Other possibilities:
- De skal oversette setningene hjemme.
(Most natural: adverbial at the end) - Hjemme skal de oversette setningene.
(Possible, but now “at home” is emphasized/contrasted.)
Forms like de skal hjemme oversette are grammatically possible but sound unnatural in ordinary speech. The safest default is to put hjemme after the verb phrase and object: …oversette (setningene) hjemme.
The verb får describes what is happening now in the classroom: the students are getting the worksheet right now.
The part that refers to the future homework is in the subordinate clause de skal oversette hjemme, where skal already gives the future/obligation meaning.
So:
- Studentene får et oppgaveark
= Right now, they receive a worksheet. - … med setninger de skal oversette hjemme
= These sentences are to be translated later at home.
Norwegian, like English, quite often uses the present tense for things that are scheduled or about to happen, but here it’s simply describing the present action of giving them the worksheet.
Yes, there are several natural variants. A few examples, with comments:
Studentene får et oppgaveark med setninger som de skal oversette hjemme.
- Same as your sentence, but with som explicitly added.
- Grammar: som is the relative pronoun (object) and is optional here.
Studentene får et ark med setninger som de skal oversette hjemme.
- et ark med setninger instead of et oppgaveark.
- Slight shift in nuance: more literally “a sheet with sentences” rather than “a worksheet”, but grammatically parallel.
Studentene får et oppgaveark. De skal oversette setningene hjemme.

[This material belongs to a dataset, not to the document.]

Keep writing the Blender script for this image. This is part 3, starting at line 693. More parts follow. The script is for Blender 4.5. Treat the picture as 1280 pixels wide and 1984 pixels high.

- Split into two sentences.
- Now setningene is definite (“the sentences”), because they have just been introduced.
- Grammar: first sentence introduces “a worksheet”; second sentence refers back to “the sentences” on that worksheet.
All of these are grammatically correct; the choice is about style, emphasis, and how explicitly you want to spell out the relationships between the parts.